The Ultimate Culinary Con

05.27.08
pregnant while cooking

It dawned on me recently what a scam I’ve had going on for years, as someone who loves to cook. Division of labor in my house has been peaceful, actually joyful, as my husband is always happy to eat homemade food, and the excuse of preparing a meal has gotten me out of vacuuming, doing taxes, organizing, washing dishes, and countless other chores that I find torturous, but that, in value added to the home, my husband somehow equates with cooking.

The ludicrousness of what I’m getting away with was raised to new levels one weekend recently, when my in-laws were visiting from out of town. They had come to help my husband prepare the house for our baby, due in a month and a half. This latter fact, of course, exempted me from any cleaning or painting duties, as first-time pregnancies are often kindly indulged in this way; yet the fact that I was planning a few meals seemed to suggest that I was ready for canonization. “We can run to the store for you, if you get tired,” my husband offered, looking particularly tired himself in his paint-speckled glasses. But I bravely forged ahead.

As the rest of the team sanded woodwork and stripped old paint, I was tasting imported buffalo mozzarella and inhaling the perfume of fresh basil at Wegman’s. As a patch of ceiling unexpectedly came down on their heads, I serenely simmered tomato sauce that I would later turn into a seafood stew. As they ran out of supplies and made the umpteenth trip to Lowe’s, I sat at the kitchen table, listening to NPR and paring artichokes. In the few moments that I put my feet up with a glass of cranberry juice, reading the paper and guiltily listening to the huffing and puffing taking place upstairs, I was encouraged by my father-in-law, who passed through the living room, still wearing his ventilator. “Good—you should be resting!” he said.
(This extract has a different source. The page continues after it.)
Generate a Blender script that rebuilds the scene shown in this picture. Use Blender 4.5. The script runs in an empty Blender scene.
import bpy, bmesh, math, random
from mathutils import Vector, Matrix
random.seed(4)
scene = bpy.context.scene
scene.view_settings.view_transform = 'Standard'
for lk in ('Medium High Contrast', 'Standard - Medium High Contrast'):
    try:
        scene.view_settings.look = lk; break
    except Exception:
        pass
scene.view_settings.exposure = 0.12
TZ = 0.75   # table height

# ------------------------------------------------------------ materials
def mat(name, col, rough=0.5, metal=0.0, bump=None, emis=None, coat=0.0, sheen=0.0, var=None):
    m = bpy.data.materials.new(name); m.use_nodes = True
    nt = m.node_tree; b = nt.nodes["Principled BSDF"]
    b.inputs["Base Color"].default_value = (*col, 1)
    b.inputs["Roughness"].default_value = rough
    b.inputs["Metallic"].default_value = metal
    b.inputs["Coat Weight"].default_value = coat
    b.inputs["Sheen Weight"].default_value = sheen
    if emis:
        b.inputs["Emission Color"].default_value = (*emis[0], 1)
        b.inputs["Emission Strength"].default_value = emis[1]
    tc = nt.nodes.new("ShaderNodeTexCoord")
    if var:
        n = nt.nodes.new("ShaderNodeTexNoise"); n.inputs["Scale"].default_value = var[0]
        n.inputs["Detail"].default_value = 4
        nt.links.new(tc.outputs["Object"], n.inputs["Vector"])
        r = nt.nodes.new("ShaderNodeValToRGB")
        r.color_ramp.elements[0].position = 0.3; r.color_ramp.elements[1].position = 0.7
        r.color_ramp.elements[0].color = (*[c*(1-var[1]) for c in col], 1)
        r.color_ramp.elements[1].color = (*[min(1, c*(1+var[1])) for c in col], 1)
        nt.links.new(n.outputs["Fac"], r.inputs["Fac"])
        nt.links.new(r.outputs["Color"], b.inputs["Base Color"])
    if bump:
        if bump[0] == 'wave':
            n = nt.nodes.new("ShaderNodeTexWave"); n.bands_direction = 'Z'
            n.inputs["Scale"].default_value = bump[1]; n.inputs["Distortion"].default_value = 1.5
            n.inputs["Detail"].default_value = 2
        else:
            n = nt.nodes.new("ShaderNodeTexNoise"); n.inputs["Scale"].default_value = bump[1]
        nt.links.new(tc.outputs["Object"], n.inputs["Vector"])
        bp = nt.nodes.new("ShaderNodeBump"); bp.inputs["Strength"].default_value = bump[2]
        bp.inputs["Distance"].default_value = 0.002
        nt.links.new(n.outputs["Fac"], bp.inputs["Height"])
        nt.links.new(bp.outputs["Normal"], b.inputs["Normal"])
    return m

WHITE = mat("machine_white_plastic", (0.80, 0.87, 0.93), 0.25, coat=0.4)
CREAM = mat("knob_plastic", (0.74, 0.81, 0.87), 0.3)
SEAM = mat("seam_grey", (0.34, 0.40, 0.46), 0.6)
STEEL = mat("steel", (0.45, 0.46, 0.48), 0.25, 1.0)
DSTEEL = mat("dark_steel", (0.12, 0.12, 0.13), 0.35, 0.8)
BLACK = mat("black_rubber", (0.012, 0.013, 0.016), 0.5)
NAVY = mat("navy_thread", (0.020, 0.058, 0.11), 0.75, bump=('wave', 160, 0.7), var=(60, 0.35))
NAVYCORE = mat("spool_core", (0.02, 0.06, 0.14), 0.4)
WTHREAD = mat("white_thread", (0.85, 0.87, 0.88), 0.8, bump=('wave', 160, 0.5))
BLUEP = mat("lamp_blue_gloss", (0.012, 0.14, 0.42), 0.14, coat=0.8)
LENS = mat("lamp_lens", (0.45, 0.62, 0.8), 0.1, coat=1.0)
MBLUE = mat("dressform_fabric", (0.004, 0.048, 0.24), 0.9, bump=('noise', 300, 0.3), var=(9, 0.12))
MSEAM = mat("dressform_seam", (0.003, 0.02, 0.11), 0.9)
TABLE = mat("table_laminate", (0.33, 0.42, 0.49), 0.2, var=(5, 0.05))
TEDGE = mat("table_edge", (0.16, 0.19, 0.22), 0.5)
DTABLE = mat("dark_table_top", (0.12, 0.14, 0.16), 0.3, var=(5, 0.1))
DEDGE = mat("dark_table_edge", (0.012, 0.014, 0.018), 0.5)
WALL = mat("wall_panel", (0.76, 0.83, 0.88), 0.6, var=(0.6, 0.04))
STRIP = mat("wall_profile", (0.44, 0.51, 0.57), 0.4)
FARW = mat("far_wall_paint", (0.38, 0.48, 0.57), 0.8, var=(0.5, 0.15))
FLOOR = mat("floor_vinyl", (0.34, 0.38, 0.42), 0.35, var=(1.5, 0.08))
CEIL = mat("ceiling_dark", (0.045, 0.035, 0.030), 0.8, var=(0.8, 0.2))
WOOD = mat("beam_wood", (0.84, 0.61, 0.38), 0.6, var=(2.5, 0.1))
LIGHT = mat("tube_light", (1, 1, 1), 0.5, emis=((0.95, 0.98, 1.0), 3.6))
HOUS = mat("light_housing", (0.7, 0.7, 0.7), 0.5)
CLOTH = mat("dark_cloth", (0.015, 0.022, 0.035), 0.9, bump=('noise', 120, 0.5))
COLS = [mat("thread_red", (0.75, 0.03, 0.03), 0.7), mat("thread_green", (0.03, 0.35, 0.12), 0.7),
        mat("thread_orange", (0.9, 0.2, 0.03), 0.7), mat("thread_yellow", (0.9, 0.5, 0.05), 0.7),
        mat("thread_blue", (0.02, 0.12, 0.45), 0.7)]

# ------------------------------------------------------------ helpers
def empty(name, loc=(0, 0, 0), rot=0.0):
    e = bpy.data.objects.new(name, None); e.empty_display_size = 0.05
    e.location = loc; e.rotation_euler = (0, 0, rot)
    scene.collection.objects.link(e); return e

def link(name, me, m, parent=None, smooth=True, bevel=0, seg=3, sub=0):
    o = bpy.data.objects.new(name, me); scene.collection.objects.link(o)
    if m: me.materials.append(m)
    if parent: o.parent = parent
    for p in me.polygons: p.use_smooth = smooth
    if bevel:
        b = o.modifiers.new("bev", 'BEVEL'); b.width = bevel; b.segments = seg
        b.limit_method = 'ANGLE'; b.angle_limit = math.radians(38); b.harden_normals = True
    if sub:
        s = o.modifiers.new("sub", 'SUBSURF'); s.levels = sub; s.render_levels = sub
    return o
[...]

We sat down to dinner late that night, the three of them completely spent and ravenous. They looked at the food with the gratefulness of Dickens-style orphans that had been invited to the king’s banquet. “To the cook,” they cried, as they raised their glasses to toast me. “No, to YOU guys,” I said sheepishly, hardly feeling praise-worthy after the day I had just had—and more importantly, after the day I had just been spared.

Seafood stew for 4

Sauté 3 smashed garlic cloves in a large, wide saucepan in a nice large puddle of olive oil over medium-low heat until bubbling; keep turning as necessary to cook as long as possible without browning. Add 3/4 cup white wine and raise heat to medium; simmer until wine reduces a bit and becomes cloudy. Add 3 cups diced tomatoes and simmer until saucy (it will look sort of dry when it’s ready). Taste and add salt as necessary.
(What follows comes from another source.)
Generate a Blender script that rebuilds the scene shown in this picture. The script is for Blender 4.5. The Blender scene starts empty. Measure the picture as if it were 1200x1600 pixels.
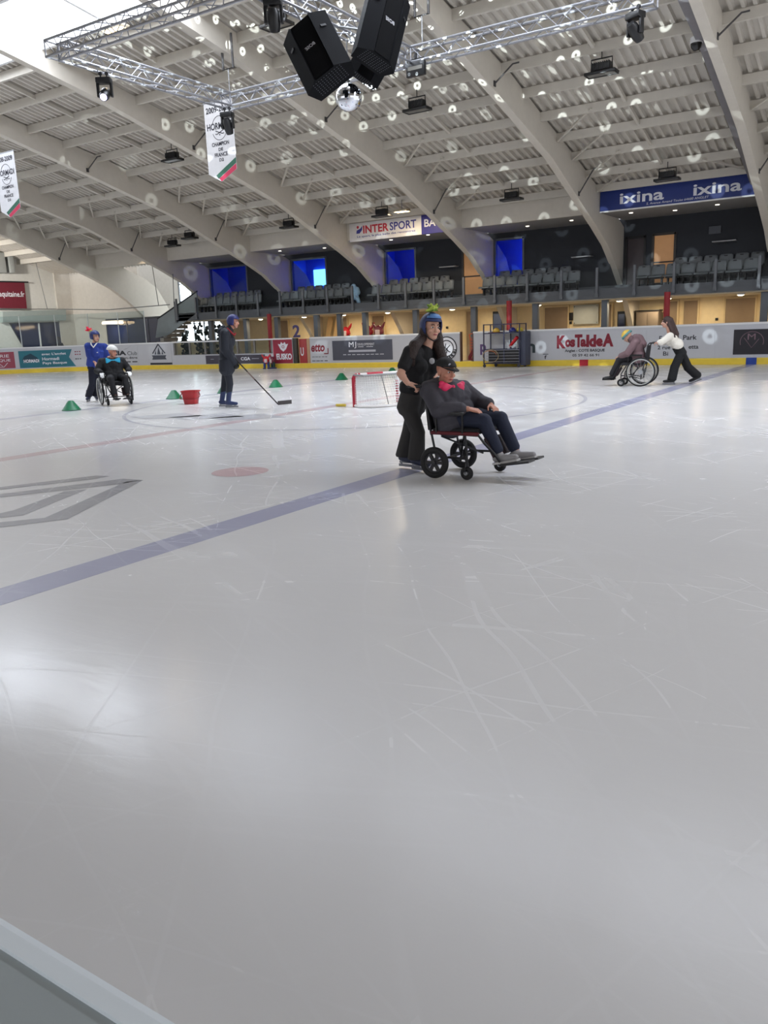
import bpy, bmesh, math, random
from mathutils import Vector, Matrix
random.seed(7)
S = bpy.context.scene
COL = S.collection

# ------------------------------------------------------------------ camera
FPX, PITCH, ROLL, YAW, CAMH = 1270.0, .2189918, -.03696166, .58076699, 1.4
_fw = Vector((-math.sin(YAW) * math.cos(PITCH), math.cos(YAW) * math.cos(PITCH), -math.sin(PITCH)))
_r0 = Vector((math.cos(YAW), math.sin(YAW), 0)); _u0 = _r0.cross(_fw)
_rt = _r0 * math.cos(ROLL) + _u0 * math.sin(ROLL)
_up = -_r0 * math.sin(ROLL) + _u0 * math.cos(ROLL)
CAM = Vector((0, 0, CAMH))
cd = bpy.data.cameras.new('camera'); cam = bpy.data.objects.new('camera', cd); COL.objects.link(cam)
cd.sensor_fit = 'VERTICAL'; cd.sensor_height = 32; cd.lens = FPX / 1600 * 32
cd.clip_start = .05; cd.clip_end = 300
m = Matrix((_rt, _up, -_fw)).transposed().to_4x4(); m.translation = CAM
cam.matrix_world = m
S.camera = cam

# ------------------------------------------------------------------ world, exposure
w = bpy.data.worlds.new('world'); S.world = w; w.use_nodes = True
bg = w.node_tree.nodes['Background']; bg.inputs[0].default_value = (.95, .96, 1, 1); bg.inputs[1].default_value = .82
S.view_settings.view_transform = 'Standard'; S.view_settings.look = 'None'
S.view_settings.exposure = 0.68; S.view_settings.gamma = 1; S.view_settings.use_curve_mapping = False
SKY_L = 6.6            # daylight radiance of the ridge glazing
CORRIDOR_W = 8.0      # each small lamp under the balcony
try:
    S.cycles.use_denoising = True; S.cycles.max_bounces = 6; S.cycles.diffuse_bounces = 4
    S.cycles.sample_clamp_indirect = 4; S.cycles.caustics_reflective = False; S.cycles.caustics_refractive = False
except Exception:
    pass

# ------------------------------------------------------------------ pixel -> place helpers (1200 x 1600 frame)
def ray(x, y): return _fw + _rt * ((x - 600) / FPX) - _up * ((y - 800) / FPX)
def onY(x, y, Y): d = ray(x, y); return CAM + d * (Y / d.y)
def onX(x, y, X): d = ray(x, y); return CAM + d * (X / d.x)
def onZ(x, y, Z=0.0): d = ray(x, y); return CAM + d * ((Z - CAMH) / d.z)
_n = Vector((_fw.x, _fw.y, 0)).normalized(); _rh = Vector((_n.y, -_n.x, 0))
def onplane(x, y, G, off=0.0):        # upright plane through G facing the camera, pushed away by off metres
    d = ray(x, y); return CAM + d * (((G + _n * off) - CAM).dot(_n) / d.dot(_n))

# ------------------------------------------------------------------ materials
def lin(c):
    def f(v):
        v /= 255.0
        return v / 12.92 if v <= .04045 else ((v + .055) / 1.055) ** 2.4
    return (f(c[0]), f(c[1]), f(c[2]), 1)
MATS = {}
def mat(name, col, rough=.6, metal=0.0, var=.10, scale=6.0, bump=0.0, bscale=40.0, spec=.5, emit=None, estr=0.0, alpha=1.0, coat=0.0):
    if name in MATS: return MATS[name]
    M = bpy.data.materials.new(name); M.use_nodes = True; nt = M.node_tree; N = nt.nodes; L = nt.links
    b = N['Principled BSDF']; b.inputs['Roughness'].default_value = rough; b.inputs['Metallic'].default_value = metal
    b.inputs['Specular IOR Level'].default_value = spec; b.inputs['Alpha'].default_value = alpha; b.inputs['Coat Weight'].default_value = coat
    tc = N.new('ShaderNodeTexCoord'); no = N.new('ShaderNodeTexNoise'); no.inputs['Scale'].default_value = scale; no.inputs['Detail'].default_value = 4
    L.new(tc.outputs['Object'], no.inputs['Vector'])
    mx = N.new('ShaderNodeMix'); mx.data_type = 'RGBA'
    c = lin(col)
    mx.inputs['A'].default_value = [min(1, v * (1 - var)) for v in c[:3]] + [1]
    mx.inputs['B'].default_value = [min(1, v * (1 + var)) for v in c[:3]] + [1]
    L.new(no.outputs['Fac'], mx.inputs['Factor']); L.new(mx.outputs['Result'], b.inputs['Base Color'])
    if bump:
        n2 = N.new('ShaderNodeTexNoise'); n2.inputs['Scale'].default_value = bscale; n2.inputs['Detail'].default_value = 3
        L.new(tc.outputs['Object'], n2.inputs['Vector'])
        bp = N.new('ShaderNodeBump'); bp.inputs['Strength'].default_value = bump; bp.inputs['Distance'].default_value = .02
        L.new(n2.outputs['Fac'], bp.inputs['Height']); L.new(bp.outputs['Normal'], b.inputs['Normal'])
    if emit is not None:
        b.inputs['Emission Color'].default_value = lin(emit); b.inputs['Emission Strength'].default_value = estr
    MATS[name] = M
    return M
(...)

Add 8 scallops, simmer for a few minutes until they start to turn milky. Add 1/2 lb small shrimp and 1/2 lb squid, cut into rings and tentacles. Stir and cook until everything looks mostly done. Finally, add 2 dozen scrubbed clams, raise heat to medium-high, and cover pot. Stir occasionally. When all clams have opened up, serve with chopped fresh parsley over buttered pastina.